Re: My new Copley and Boegli flute

Toppish makes sense here. I’m originally a Highland piper and took up Irish flute in the late 1970’s.

Highland pipers usually use the "piper’s grip" on the low hand (using fairly flat fingers, with the fleshy pads on the finger’s middle joints sealing the holes) but use the pads of the finger’s end joints for the upper hand.

So this way of fingering was what came naturally to me, but nevertheless I didn’t use it when I took up the flute. I used the normal "classical" hold on the upper hand (flute resting on the top of the palm, fingers curled around the flute tube, sealing the holes with the endjoint pads) and while I kept my fingers fairly flat I used the endjoint pads on my bottom hand as well. (See how Matt Molloy holds his flute- he was my first flute hero and I tried to copy him.)

Now Low D Whistle is a different animal altogether and I do use the full "piper’s grip", lower hand and upper hand, for that.
The reason is that the fingerholes are much further apart on my Low D Whistle than on my flute, and the "piper’s grip" allows the fingers to remain relaxed while still covering the wider stretch.

Re: My new Copley and Boegli flute

Thanks for all your replies. Yes, several people have suggested I use further down my right fingers rather than the tips and I’ve been doing this, and mostly it’s easier than using the tips.

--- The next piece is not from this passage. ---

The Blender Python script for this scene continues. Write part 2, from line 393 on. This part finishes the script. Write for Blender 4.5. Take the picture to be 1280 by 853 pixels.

I guess when I wrote ‘I’ve got small fingertips’ was that I’ve got skinny fingers! So even further down my middle finger, sometimes I don’t cover the hole fully. As Toppish said, it’s just a matter of practice. When I have time, I go well, when I haven’t played for a couple of days, things go wrong again!

Hup’s comments are interesting - I’ve played an open hole Boehm flute for about 10 years, as my primary instrument, and don’t have trouble. I was actually taught to use my fingertips to cover those holes. They’re much smaller than on Irish flutes and they’re flat, so very difficult to cover without using the tip/pad. But whatever, each to their own, ultimately!